I suspect one of the reasons that authors do this is that they get bored writing their own book. Yeah, I see you. I figured out that’s what’s going on. You were writing one book and then you realized that it was boring and you threw some exciting things in, like space aliens or explosions or an evil villain, or a kidnapping.

Another one of the reasons this happens is that you’ve got no idea what happens next, so you tack on the last half of the most recent movie you saw and hope that it works. It doesn’t. If you’re having a problem plotting the book you started out writing, it may be because you don’t really have a plot for that book because the characters are passive. You need to deal with figuring out what the characters want to do, not just throw them into a situation that makes seem more interesting.

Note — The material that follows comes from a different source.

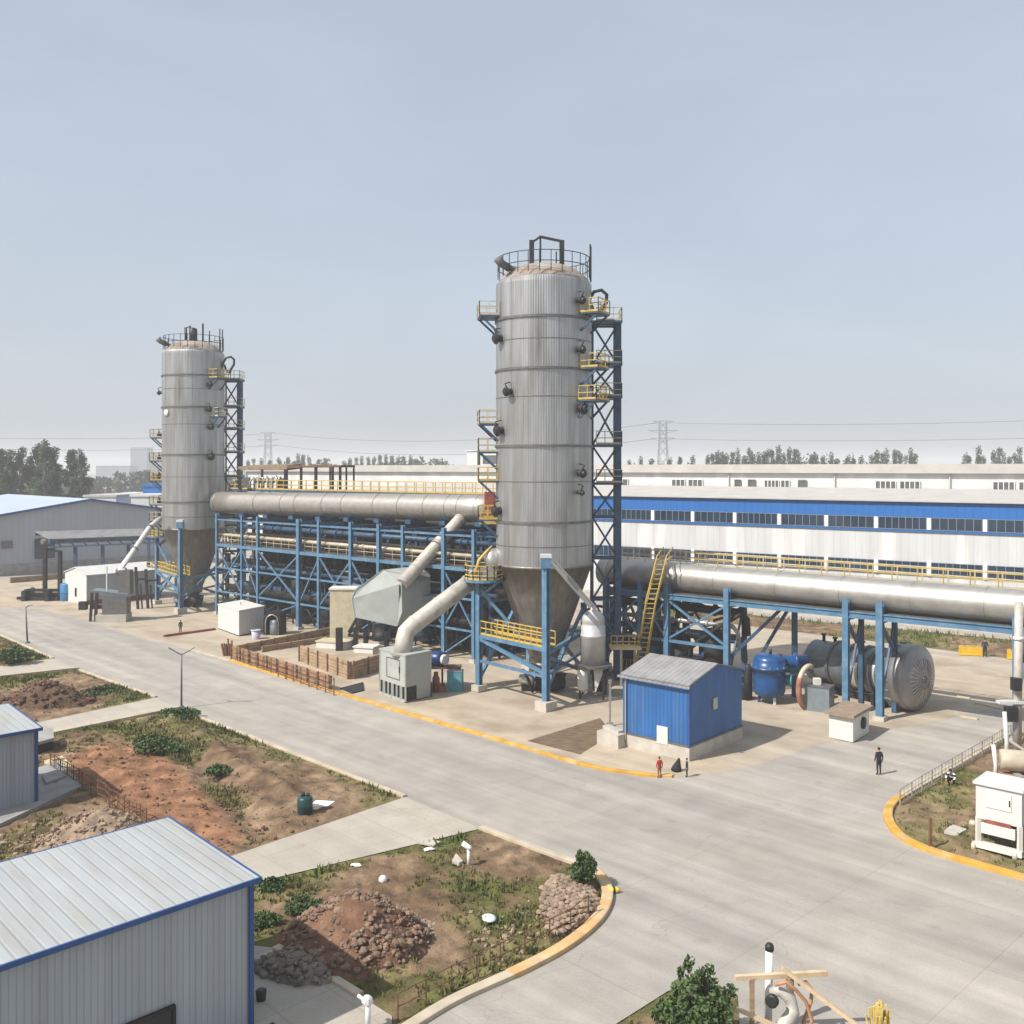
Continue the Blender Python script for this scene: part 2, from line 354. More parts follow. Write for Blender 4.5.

Sometimes what happens is that you didn’t realize what the book was really about until you got about halfway through (or later). That’s when you start to realize what the ending is going to be, and you try to keep the first half because you did such good work, building character and setting, etc. Sorry, it can’t stay like this. You’re going to have to cut out the whole first half of your book and build up to the actual ending as you have it written. Or alternatively, you could divide the book in half, write the first half of the second half of the book, and sell that, and then write the second half of the first half of the book, and sell that. These are two different books. You can’t paste them together. I say this as someone who has repeatedly done this because I tend to be a discovery writer.

If you don’t want to write two books and you’re really determined to put these two books together, let me suggest that you need to do some heavy revision which will likely involve cutting a lot and then adding in some new chapters that show how the second half of the book makes sense as an ending to the first half of the book. This is a lot of work and I can’t recommend it. I’ve done it, and it’s a pain.

If you’re interested in figuring out how to avoid this problem, you might consider that if you start feeling anxious about how the book is going to end, or bored, you need to go back to the beginning of the book. The beginning of the book should always lead to the end of the book. Either it’s already there and you’re missing it (sometimes this happens if you have a really great subconscious mind that’s at work all the time, but I won’t guarantee it), or it’s not there and the problem with your book is less that you don’t know how it’s going to end and more that you don’t have the right pieces to begin a book yet.

You need a character who needs something, obstacles in the world, and people to interact with (and have conflicts with). If you’ve got a story where the character gets everything they want, it’s no wonder you’re tempted to throw something else in. If you’ve got a book where the characters don’t know what they want and wander around trying to figure it out, you need to figure out your characters better. I don’t believe there are people who want nothing. There are people who don’t know what they want, sure. But you, as the writer, have to know what your characters want even if they don’t know what they want. Sometimes this means that you as the writer have to figure out what you want because you’re writing characters like yourself. I’d say that for a great number of writers, figuring out what you want is the hardest part of writing. Once you’ve got that down, the story will come easily.